Goal: Make an exact copy of the entries below with the pictures removed.

— Start Data for processing —

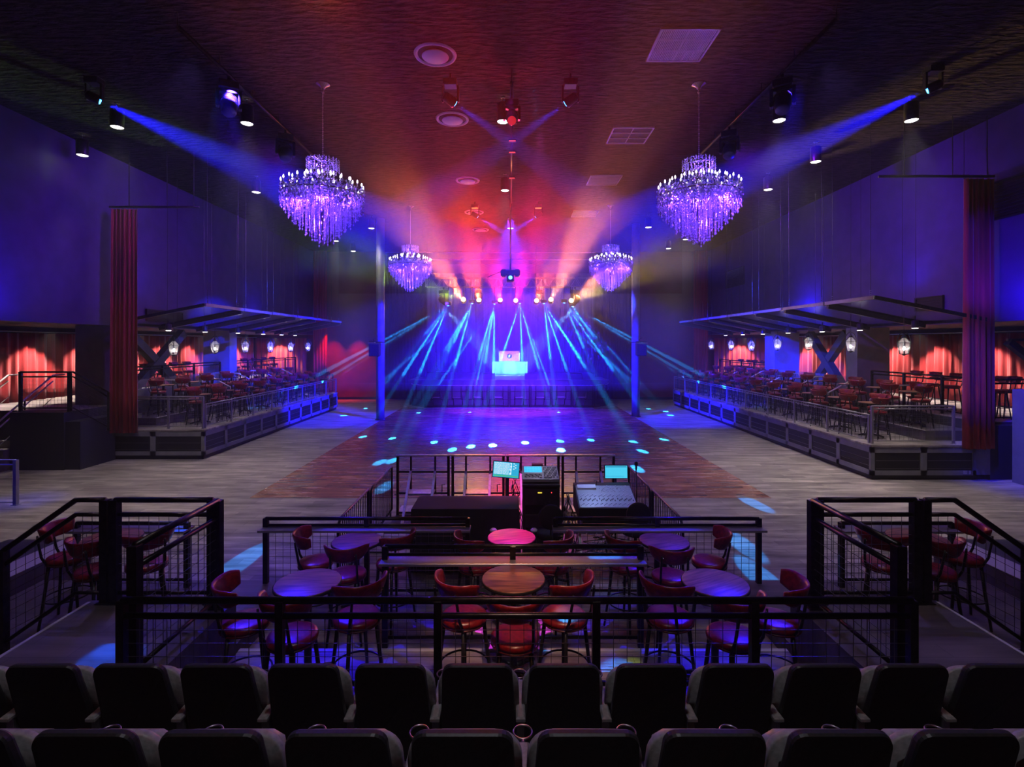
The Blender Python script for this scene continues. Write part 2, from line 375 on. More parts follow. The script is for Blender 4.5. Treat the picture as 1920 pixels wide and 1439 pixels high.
tag(MB().box((-7.6, 31.50, 8.93), (7.6, 31.56, 8.99)).build('edge_trim', M['steel']), None, None, None, 'structure').name = 'trim_1'
tag(MB().box((-6.8, 34.3, 8.95), (6.8, 34.36, 9.01)).build('edge_trim', M['steel']), None, None, None, 'structure').name = 'trim_2'
# dance floor, thin inlay
struct('floor_dance', MB().box((-5.75, 11.4, 0), (5.75, 28.5, .006)), M['dance'])

# foreground tiers -----------------------------------------------------------
tb = MB()
tb.box((-4.36, 2.45, 0), (4.42, 3.98, .75))                      # front row deck
struct('floor_front_row_deck', tb, M['carpet'])
struct('floor_second_row_deck', MB().box((-4.36, -3.9, 0), (4.42, 2.45, 1.07)), M['carpet'])
for sx, nm in ((-1, 'left'), (1, 'right')):
    xs = sorted((sx * 2.86 + .03, sx * 4.36 + .03))
    struct('floor_side_walkway_' + nm, MB().box((xs[0], 3.98, 0), (xs[1], 5.34, .75)), M['carpet'])
    xs = sorted((sx * 4.33 + .03, sx * 4.36 + .03))
    struct('trim_walkway_' + nm, MB().box((xs[0], 2.6, .75), (xs[1], 5.3, .756)), M['nosing'])
    xs = sorted((sx * 2.95 + .03, sx * 6.35 + .03))
    struct('floor_side_tier_' + nm, MB().box((xs[0], 5.345, 0), (xs[1], 7.0, .2)), M['carpet'])
    struct('trim_side_tier_' + nm, MB().box((xs[0], 5.36, .2), (xs[1], 5.42, .206)), M['nosing'])
    xs = sorted((sx * 6.35 + .03, sx * 7.6 + .03))
    struct('floor_side_riser_' + nm, MB().box((xs[0], 5.345, 0), (xs[1], 7.8, .45)), M['wall_dark'])
    xs = sorted((sx * 6.35 + .03, sx * 6.75 + .03))
    struct('trim_side_riser_' + nm, MB().box((xs[0], 5.36, .45), (xs[1], 7.8, .456)), M['nosing'])
    # steps down from the walkway to the outside
    st = thing('side_steps', 'dark steps descending from %s side walkway beside the railed terrace' % nm, 'steps', (sx * 4.37 + .03, 3.9, 0))
    for k in range(3):
        a = sorted((sx * (.01 + .29 * k), sx * (.29 * (k + 1))))
        MB().box((a[0], 0, 0), (a[1], 1.36, .75 - .19 * (k + 1))).build('step', M['carpet'], st)
        MB().box((a[0] if sx < 0 else a[1] - .03, 0, .75 - .19 * (k + 1)), (a[0] + .03 if sx < 0 else a[1], 1.36, .755 - .19 * (k + 1))).build('nosing_strip', M['nosing'], st)
struct('floor_pit_tier', MB().box((-2.83, 3.98, 0), (2.89, 5.42, .2)), M['floor'])
struct('trim_pit_tier', MB().box((-2.83, 5.37, .2), (2.89, 5.42, .206)), M['nosing'])

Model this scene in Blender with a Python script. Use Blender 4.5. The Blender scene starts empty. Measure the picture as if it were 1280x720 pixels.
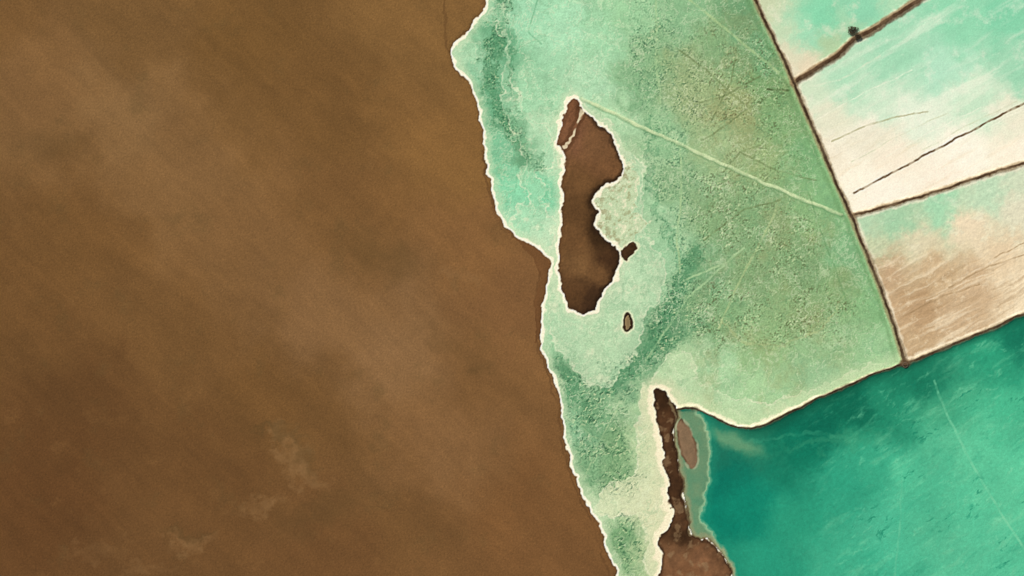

— End Data for processing —

Result for this task:
The Blender Python script for this scene continues. Write part 2, from line 375 on. More parts follow. The script is for Blender 4.5. Treat the picture as 1920 pixels wide and 1439 pixels high.
tag(MB().box((-7.6, 31.50, 8.93), (7.6, 31.56, 8.99)).build('edge_trim', M['steel']), None, None, None, 'structure').name = 'trim_1'
tag(MB().box((-6.8, 34.3, 8.95), (6.8, 34.36, 9.01)).build('edge_trim', M['steel']), None, None, None, 'structure').name = 'trim_2'
# dance floor, thin inlay
struct('floor_dance', MB().box((-5.75, 11.4, 0), (5.75, 28.5, .006)), M['dance'])

# foreground tiers -----------------------------------------------------------
tb = MB()
tb.box((-4.36, 2.45, 0), (4.42, 3.98, .75))                      # front row deck
struct('floor_front_row_deck', tb, M['carpet'])
struct('floor_second_row_deck', MB().box((-4.36, -3.9, 0), (4.42, 2.45, 1.07)), M['carpet'])
for sx, nm in ((-1, 'left'), (1, 'right')):
    xs = sorted((sx * 2.86 + .03, sx * 4.36 + .03))
    struct('floor_side_walkway_' + nm, MB().box((xs[0], 3.98, 0), (xs[1], 5.34, .75)), M['carpet'])
    xs = sorted((sx * 4.33 + .03, sx * 4.36 + .03))
    struct('trim_walkway_' + nm, MB().box((xs[0], 2.6, .75), (xs[1], 5.3, .756)), M['nosing'])
    xs = sorted((sx * 2.95 + .03, sx * 6.35 + .03))
    struct('floor_side_tier_' + nm, MB().box((xs[0], 5.345, 0), (xs[1], 7.0, .2)), M['carpet'])
    struct('trim_side_tier_' + nm, MB().box((xs[0], 5.36, .2), (xs[1], 5.42, .206)), M['nosing'])
    xs = sorted((sx * 6.35 + .03, sx * 7.6 + .03))
    struct('floor_side_riser_' + nm, MB().box((xs[0], 5.345, 0), (xs[1], 7.8, .45)), M['wall_dark'])
    xs = sorted((sx * 6.35 + .03, sx * 6.75 + .03))
    struct('trim_side_riser_' + nm, MB().box((xs[0], 5.36, .45), (xs[1], 7.8, .456)), M['nosing'])
    # steps down from the walkway to the outside
    st = thing('side_steps', 'dark steps descending from %s side walkway beside the railed terrace' % nm, 'steps', (sx * 4.37 + .03, 3.9, 0))
    for k in range(3):
        a = sorted((sx * (.01 + .29 * k), sx * (.29 * (k + 1))))
        MB().box((a[0], 0, 0), (a[1], 1.36, .75 - .19 * (k + 1))).build('step', M['carpet'], st)
        MB().box((a[0] if sx < 0 else a[1] - .03, 0, .75 - .19 * (k + 1)), (a[0] + .03 if sx < 0 else a[1], 1.36, .755 - .19 * (k + 1))).build('nosing_strip', M['nosing'], st)
struct('floor_pit_tier', MB().box((-2.83, 3.98, 0), (2.89, 5.42, .2)), M['floor'])
struct('trim_pit_tier', MB().box((-2.83, 5.37, .2), (2.89, 5.42, .206)), M['nosing'])

Model this scene in Blender with a Python script. Use Blender 4.5. The Blender scene starts empty. Measure the picture as if it were 1280x720 pixels.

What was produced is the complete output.